## Entries with scene source code

= = = = = = =

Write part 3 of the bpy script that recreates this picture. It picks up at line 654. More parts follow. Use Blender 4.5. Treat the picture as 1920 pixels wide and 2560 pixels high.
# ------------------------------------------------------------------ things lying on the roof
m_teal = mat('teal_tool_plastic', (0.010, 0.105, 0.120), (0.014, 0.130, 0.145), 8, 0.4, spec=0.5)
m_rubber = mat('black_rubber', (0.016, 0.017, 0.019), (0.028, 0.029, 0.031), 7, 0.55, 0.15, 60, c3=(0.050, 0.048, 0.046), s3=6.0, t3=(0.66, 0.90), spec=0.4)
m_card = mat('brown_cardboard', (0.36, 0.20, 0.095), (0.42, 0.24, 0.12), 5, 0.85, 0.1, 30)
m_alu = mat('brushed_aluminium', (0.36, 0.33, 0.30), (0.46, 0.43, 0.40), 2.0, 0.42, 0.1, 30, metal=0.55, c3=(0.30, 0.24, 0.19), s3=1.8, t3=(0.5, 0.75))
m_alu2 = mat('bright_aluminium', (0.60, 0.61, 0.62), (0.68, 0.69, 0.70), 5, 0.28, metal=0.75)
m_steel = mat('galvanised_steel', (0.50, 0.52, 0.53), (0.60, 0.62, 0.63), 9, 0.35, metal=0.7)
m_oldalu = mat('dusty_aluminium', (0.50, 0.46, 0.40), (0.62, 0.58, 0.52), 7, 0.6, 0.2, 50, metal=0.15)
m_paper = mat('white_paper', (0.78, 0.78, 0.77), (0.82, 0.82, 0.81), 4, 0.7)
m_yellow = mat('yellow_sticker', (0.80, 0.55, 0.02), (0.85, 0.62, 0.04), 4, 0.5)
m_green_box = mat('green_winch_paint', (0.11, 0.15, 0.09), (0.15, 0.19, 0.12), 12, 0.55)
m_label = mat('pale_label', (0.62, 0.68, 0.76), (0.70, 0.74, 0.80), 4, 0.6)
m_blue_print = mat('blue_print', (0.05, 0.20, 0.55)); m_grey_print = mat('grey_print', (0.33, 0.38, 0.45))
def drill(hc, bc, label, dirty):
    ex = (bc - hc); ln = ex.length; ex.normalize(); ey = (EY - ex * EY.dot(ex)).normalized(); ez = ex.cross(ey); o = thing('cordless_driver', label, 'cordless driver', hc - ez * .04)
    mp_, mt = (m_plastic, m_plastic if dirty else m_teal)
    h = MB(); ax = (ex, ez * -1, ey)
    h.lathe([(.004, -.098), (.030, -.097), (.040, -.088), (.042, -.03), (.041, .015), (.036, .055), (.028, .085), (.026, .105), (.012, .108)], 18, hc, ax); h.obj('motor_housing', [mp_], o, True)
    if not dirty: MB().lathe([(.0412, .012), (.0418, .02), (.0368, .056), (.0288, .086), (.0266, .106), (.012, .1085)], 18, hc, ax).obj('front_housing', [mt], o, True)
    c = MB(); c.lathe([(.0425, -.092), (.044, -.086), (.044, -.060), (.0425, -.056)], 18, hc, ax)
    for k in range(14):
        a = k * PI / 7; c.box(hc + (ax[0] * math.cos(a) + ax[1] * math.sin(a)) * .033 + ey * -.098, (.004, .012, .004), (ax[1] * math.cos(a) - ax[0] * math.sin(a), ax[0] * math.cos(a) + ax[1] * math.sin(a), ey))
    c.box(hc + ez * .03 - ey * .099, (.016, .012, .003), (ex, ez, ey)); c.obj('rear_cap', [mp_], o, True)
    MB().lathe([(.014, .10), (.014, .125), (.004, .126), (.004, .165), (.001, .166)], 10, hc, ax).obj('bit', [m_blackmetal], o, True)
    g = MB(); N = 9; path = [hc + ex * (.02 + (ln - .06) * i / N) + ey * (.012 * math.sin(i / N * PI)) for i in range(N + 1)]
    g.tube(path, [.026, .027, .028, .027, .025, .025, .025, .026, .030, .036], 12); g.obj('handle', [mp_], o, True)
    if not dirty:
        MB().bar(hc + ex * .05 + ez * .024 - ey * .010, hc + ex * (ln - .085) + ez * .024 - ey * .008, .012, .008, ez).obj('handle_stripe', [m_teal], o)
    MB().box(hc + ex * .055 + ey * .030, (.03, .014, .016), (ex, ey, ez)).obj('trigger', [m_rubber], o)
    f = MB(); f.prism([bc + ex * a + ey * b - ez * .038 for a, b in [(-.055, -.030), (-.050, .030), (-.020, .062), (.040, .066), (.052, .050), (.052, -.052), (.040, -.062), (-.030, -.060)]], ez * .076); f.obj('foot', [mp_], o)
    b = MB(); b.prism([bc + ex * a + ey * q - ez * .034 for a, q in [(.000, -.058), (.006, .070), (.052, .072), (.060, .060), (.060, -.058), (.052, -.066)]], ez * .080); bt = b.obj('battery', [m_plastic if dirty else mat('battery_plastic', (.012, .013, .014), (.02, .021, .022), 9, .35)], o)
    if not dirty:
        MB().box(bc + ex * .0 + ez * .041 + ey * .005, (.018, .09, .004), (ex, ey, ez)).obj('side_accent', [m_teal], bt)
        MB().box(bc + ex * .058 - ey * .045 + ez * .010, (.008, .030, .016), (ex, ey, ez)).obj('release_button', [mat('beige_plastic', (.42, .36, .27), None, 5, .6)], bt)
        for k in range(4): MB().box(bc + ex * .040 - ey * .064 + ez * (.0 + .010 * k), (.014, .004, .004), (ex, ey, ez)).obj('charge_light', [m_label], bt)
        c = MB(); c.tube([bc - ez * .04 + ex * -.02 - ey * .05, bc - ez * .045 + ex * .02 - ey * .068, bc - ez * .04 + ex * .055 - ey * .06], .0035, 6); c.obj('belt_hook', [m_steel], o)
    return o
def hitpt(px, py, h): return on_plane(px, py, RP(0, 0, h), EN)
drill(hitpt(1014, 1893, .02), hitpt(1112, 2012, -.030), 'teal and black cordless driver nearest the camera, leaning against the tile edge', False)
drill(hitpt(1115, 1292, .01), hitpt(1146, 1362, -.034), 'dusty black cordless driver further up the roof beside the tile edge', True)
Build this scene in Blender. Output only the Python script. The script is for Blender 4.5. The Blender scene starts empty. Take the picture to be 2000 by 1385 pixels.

= = = = = = =

## GIVEN REQUEST
Pull out every line in the data above that has the word "picture".

## TASK SOLUTION
Write part 3 of the bpy script that recreates this picture. It picks up at line 654. More parts follow. Use Blender 4.5. Treat the picture as 1920 pixels wide and 2560 pixels high.
Build this scene in Blender. Output only the Python script. The script is for Blender 4.5. The Blender scene starts empty. Take the picture to be 2000 by 1385 pixels.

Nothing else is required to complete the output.